Stated task: Write the listing below out again exactly, dropping the images.

Source material:
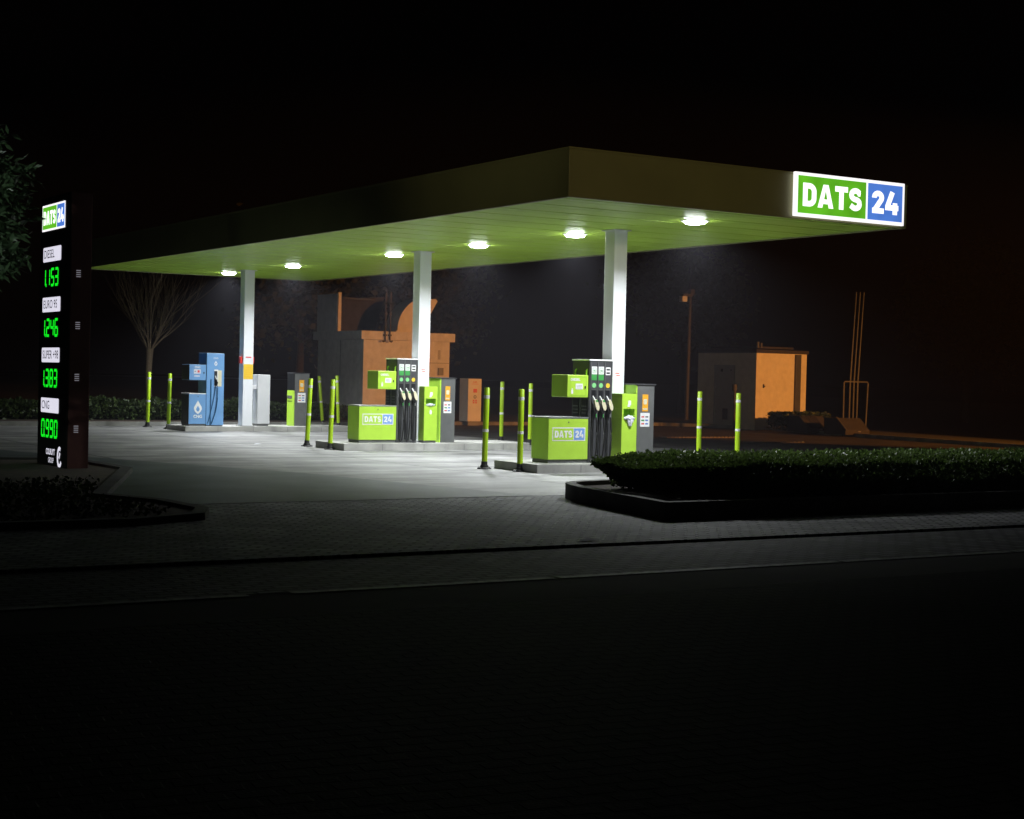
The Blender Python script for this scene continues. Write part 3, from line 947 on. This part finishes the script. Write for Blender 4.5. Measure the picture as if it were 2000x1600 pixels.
for i, (nm, pr) in enumerate((('DIESEL', '1.153'), ('EURO 95', '1.246'), ('SUPER +98', '1.383'), ('CNG', '0.990'))):
    zt = 3.545-i*.808
    mb = MB()
    mb.frect((-.02, 1.43, zt-.235), 'W', 0, 0, .99, .235, .003, 'plate_lit', .03)
    pl = mb.build('fuel_plate', e)
    mb = MB(); mb.text((-.02, 1.38, zt-.175), 'W', nm, .19, .0055, 'ink', 1.0 if i == 2 else 1.05, .001); mb.build('fuel_name', pl)
    mb = MB()
    mb.frect((-.02, 1.45, zt-.68), 'W', 0, 0, 1.03, .38, .003, 'led_ghost')
    pd = mb.build('price_display', e)
    mb = MB()
    zb = zt-.615; hh = .255; wd = .145; t = .042
    u = {0: .22, 1: .22, 2: .22, 3: .14}[i]
    o = Vector((-.02, 1.43, zb))
    uu, vv, nn = FR['W']
    ch = pr.replace('.', '')
    cur = .06 if pr[0] == '0' else .0
    digit(mb, o+uu*cur, ch[0], wd, hh, t, .006)
    cur += wd
    mb.stroke(o+uu*(cur+.045), 'W', [(0, -.02), (0, .03)], .04, .006, 'led_green')
    cur += .11
    if ch[1] == '1': cur -= .02
    for c_ in ch[1:]:
        digit(mb, o+uu*cur, c_, wd, hh, t, .006); cur += wd+.085
    mb.build('price_digits', pd)
    # gleaming louvre vents on the narrow side
    mb = MB()
    for q in range(4): mb.box(.09, .16, -.006, 0, zt-.42-q*.032, zt-.408-q*.032, 'vent_lit')
    mb.build('vent', e)
mb = MB()
mb.text((-.02, 1.10, .22), 'W', 'COLRUYT', .13, .003, 'plate_lit', .82, .003)
mb.text((-.02, .97, .09), 'W', 'GROUP', .12, .003, 'plate_lit', .72, .0)
mb.stroke((-.02, .50, .18), 'W', arc(.14, .02, .10, .14, 60, 330, 12), .06, .003, 'plate_lit')
mb.stroke((-.02, .50, .18), 'W', [(.12, .0), (.17, .09)], .05, .004, 'plate_lit')
mb.build('group_logo', e)

# ------------------------------------------------------------------ technical building
BX, BY = 23.57, 46.81
e = empty('utility_building', (BX, BY, 0), 'flat-roofed grey rendered building with rooftop ducts, lit orange on one face', 'building')
mb = MB(); mb.box(0, 3.22, 0, 3.46, 0, 2.72, 'render')
wall = mb.build('wall', e)
mb = MB(); mb.box(-.001-.002, 0, 1.7, 1.72, .1, 2.7, 'dark'); mb.box(1.4, 3.22, -.003, 0, 2.0, 2.012, 'dark'); mb.build('wall_joint', wall)
mb = MB(); mb.box(-.14, 3.36, -.12, 3.58, 2.72, 3.0, 'render', .01); mb.build('roof_slab', e)
mb = MB()
for q in range(3): mb.box(2.78+q*.035, 2.79+q*.035, -.006, 0, 2.13, 2.44, 'darker')
mb.build('louvre', wall)
mb = MB(); mb.box(2.78, 2.98, -.05, 0, 1.6, 1.85, 'grey', .008); mb.build('meter_box', wall)
mb = MB(); mb.box(-.08, .02, 1.9, 3.4, 3.0, 4.26, 'render'); mb.box(-.06, .06, 1.82, 1.89, 3.0, 4.3, 'hutwall'); mb.build('roof_screen', e)
mb = MB(); mb.tube([(.1, 1.86, 4.13), (1.3, 1.86, 4.10)], .03, 'galv'); mb.prism([(.1, 3.0), (1.35, 3.0), (1.75, 4.22), (.1, 4.10)], 'y', 1.95, 3.3, 'roofdark'); mb.build('plant_housing', e)
mb = MB()
duct = [(1.36, 3.0)]+[(1.36+1.15*(1-math.cos(math.radians(a))), 3.05+1.15*math.sin(math.radians(a))) for a in range(0, 78, 8)]
duct += [(2.80, 4.15), (2.86, 4.08), (2.52, 3.50), (2.40, 3.3), (2.38, 3.0)]
mb.prism(duct, 'y', .25, 1.1, 'hutwall'); mb.build('exhaust_duct', e)
mb = MB(); mb.box(1.28, 2.46, .2, 1.15, 3.0, 3.05, 'hutwall'); mb.build('duct_flange', e)
for xx in (.70, .87):
    mb = MB()
    s_ = -1 if xx < .8 else 1
    mb.tube([(xx, -.16, 3.9), (xx, -.16, 2.75), (xx+.01*s_, -.16, 2.68), (xx+.07*s_, -.16, 2.66), (xx+.09*s_, -.16, 2.70)], .028, 'galv', 10)
    mb.tube([(xx, -.16, 3.95), (xx, -.16, 4.3)], .04, 'galv', 10)
    mb.box(xx-.05, xx+.05, -.2, -.12, 3.55, 3.59, 'galv'); mb.box(xx-.05, xx+.05, -.2, -.12, 2.85, 2.9, 'galv')
    mb.build('vent_pipe', e)

# ------------------------------------------------------------------ small hut
HX, HY = 35.62, 41.44
e = empty('utility_hut', (HX, HY, 0), 'small windowless hut, orange-lit front and grey side with a metal door', 'hut')
mb = MB(); mb.box(0, 2.25, 0, 3.12, 0, 2.60, 'hutwall'); wall = mb.build('wall', e)
mb = MB(); mb.box(-.05, 2.30, -.05, 3.17, 2.60, 2.72, 'roofdark', .01); mb.box(.3, 1.9, .3, 2.8, 2.76, 2.83, 'roofdark'); mb.build('roof', e)
mb = MB(); mb.tube([(.3, .3, 2.78), (.3, .3, 2.98)], .05, 'galv'); mb.tube([(.45, .3, 2.78), (.45, .3, 2.95)], .04, 'galv'); mb.build('roof_vent', e)
mb = MB(); mb.box(-.03, 0, 1.12, 2.12, .02, 2.14, 'door', .004); door = mb.build('door', e)
mb = MB()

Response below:
The Blender Python script for this scene continues. Write part 3, from line 947 on. This part finishes the script. Write for Blender 4.5. Measure the picture as if it were 2000x1600 pixels.
for i, (nm, pr) in enumerate((('DIESEL', '1.153'), ('EURO 95', '1.246'), ('SUPER +98', '1.383'), ('CNG', '0.990'))):
    zt = 3.545-i*.808
    mb = MB()
    mb.frect((-.02, 1.43, zt-.235), 'W', 0, 0, .99, .235, .003, 'plate_lit', .03)
    pl = mb.build('fuel_plate', e)
    mb = MB(); mb.text((-.02, 1.38, zt-.175), 'W', nm, .19, .0055, 'ink', 1.0 if i == 2 else 1.05, .001); mb.build('fuel_name', pl)
    mb = MB()
    mb.frect((-.02, 1.45, zt-.68), 'W', 0, 0, 1.03, .38, .003, 'led_ghost')
    pd = mb.build('price_display', e)
    mb = MB()
    zb = zt-.615; hh = .255; wd = .145; t = .042
    u = {0: .22, 1: .22, 2: .22, 3: .14}[i]
    o = Vector((-.02, 1.43, zb))
    uu, vv, nn = FR['W']
    ch = pr.replace('.', '')
    cur = .06 if pr[0] == '0' else .0
    digit(mb, o+uu*cur, ch[0], wd, hh, t, .006)
    cur += wd
    mb.stroke(o+uu*(cur+.045), 'W', [(0, -.02), (0, .03)], .04, .006, 'led_green')
    cur += .11
    if ch[1] == '1': cur -= .02
    for c_ in ch[1:]:
        digit(mb, o+uu*cur, c_, wd, hh, t, .006); cur += wd+.085
    mb.build('price_digits', pd)
    # gleaming louvre vents on the narrow side
    mb = MB()
    for q in range(4): mb.box(.09, .16, -.006, 0, zt-.42-q*.032, zt-.408-q*.032, 'vent_lit')
    mb.build('vent', e)
mb = MB()
mb.text((-.02, 1.10, .22), 'W', 'COLRUYT', .13, .003, 'plate_lit', .82, .003)
mb.text((-.02, .97, .09), 'W', 'GROUP', .12, .003, 'plate_lit', .72, .0)
mb.stroke((-.02, .50, .18), 'W', arc(.14, .02, .10, .14, 60, 330, 12), .06, .003, 'plate_lit')
mb.stroke((-.02, .50, .18), 'W', [(.12, .0), (.17, .09)], .05, .004, 'plate_lit')
mb.build('group_logo', e)

# ------------------------------------------------------------------ technical building
BX, BY = 23.57, 46.81
e = empty('utility_building', (BX, BY, 0), 'flat-roofed grey rendered building with rooftop ducts, lit orange on one face', 'building')
mb = MB(); mb.box(0, 3.22, 0, 3.46, 0, 2.72, 'render')
wall = mb.build('wall', e)
mb = MB(); mb.box(-.001-.002, 0, 1.7, 1.72, .1, 2.7, 'dark'); mb.box(1.4, 3.22, -.003, 0, 2.0, 2.012, 'dark'); mb.build('wall_joint', wall)
mb = MB(); mb.box(-.14, 3.36, -.12, 3.58, 2.72, 3.0, 'render', .01); mb.build('roof_slab', e)
mb = MB()
for q in range(3): mb.box(2.78+q*.035, 2.79+q*.035, -.006, 0, 2.13, 2.44, 'darker')
mb.build('louvre', wall)
mb = MB(); mb.box(2.78, 2.98, -.05, 0, 1.6, 1.85, 'grey', .008); mb.build('meter_box', wall)
mb = MB(); mb.box(-.08, .02, 1.9, 3.4, 3.0, 4.26, 'render'); mb.box(-.06, .06, 1.82, 1.89, 3.0, 4.3, 'hutwall'); mb.build('roof_screen', e)
mb = MB(); mb.tube([(.1, 1.86, 4.13), (1.3, 1.86, 4.10)], .03, 'galv'); mb.prism([(.1, 3.0), (1.35, 3.0), (1.75, 4.22), (.1, 4.10)], 'y', 1.95, 3.3, 'roofdark'); mb.build('plant_housing', e)
mb = MB()
duct = [(1.36, 3.0)]+[(1.36+1.15*(1-math.cos(math.radians(a))), 3.05+1.15*math.sin(math.radians(a))) for a in range(0, 78, 8)]
duct += [(2.80, 4.15), (2.86, 4.08), (2.52, 3.50), (2.40, 3.3), (2.38, 3.0)]
mb.prism(duct, 'y', .25, 1.1, 'hutwall'); mb.build('exhaust_duct', e)
mb = MB(); mb.box(1.28, 2.46, .2, 1.15, 3.0, 3.05, 'hutwall'); mb.build('duct_flange', e)
for xx in (.70, .87):
    mb = MB()
    s_ = -1 if xx < .8 else 1
    mb.tube([(xx, -.16, 3.9), (xx, -.16, 2.75), (xx+.01*s_, -.16, 2.68), (xx+.07*s_, -.16, 2.66), (xx+.09*s_, -.16, 2.70)], .028, 'galv', 10)
    mb.tube([(xx, -.16, 3.95), (xx, -.16, 4.3)], .04, 'galv', 10)
    mb.box(xx-.05, xx+.05, -.2, -.12, 3.55, 3.59, 'galv'); mb.box(xx-.05, xx+.05, -.2, -.12, 2.85, 2.9, 'galv')
    mb.build('vent_pipe', e)

# ------------------------------------------------------------------ small hut
HX, HY = 35.62, 41.44
e = empty('utility_hut', (HX, HY, 0), 'small windowless hut, orange-lit front and grey side with a metal door', 'hut')
mb = MB(); mb.box(0, 2.25, 0, 3.12, 0, 2.60, 'hutwall'); wall = mb.build('wall', e)
mb = MB(); mb.box(-.05, 2.30, -.05, 3.17, 2.60, 2.72, 'roofdark', .01); mb.box(.3, 1.9, .3, 2.8, 2.76, 2.83, 'roofdark'); mb.build('roof', e)
mb = MB(); mb.tube([(.3, .3, 2.78), (.3, .3, 2.98)], .05, 'galv'); mb.tube([(.45, .3, 2.78), (.45, .3, 2.95)], .04, 'galv'); mb.build('roof_vent', e)
mb = MB(); mb.box(-.03, 0, 1.12, 2.12, .02, 2.14, 'door', .004); door = mb.build('door', e)
mb = MB()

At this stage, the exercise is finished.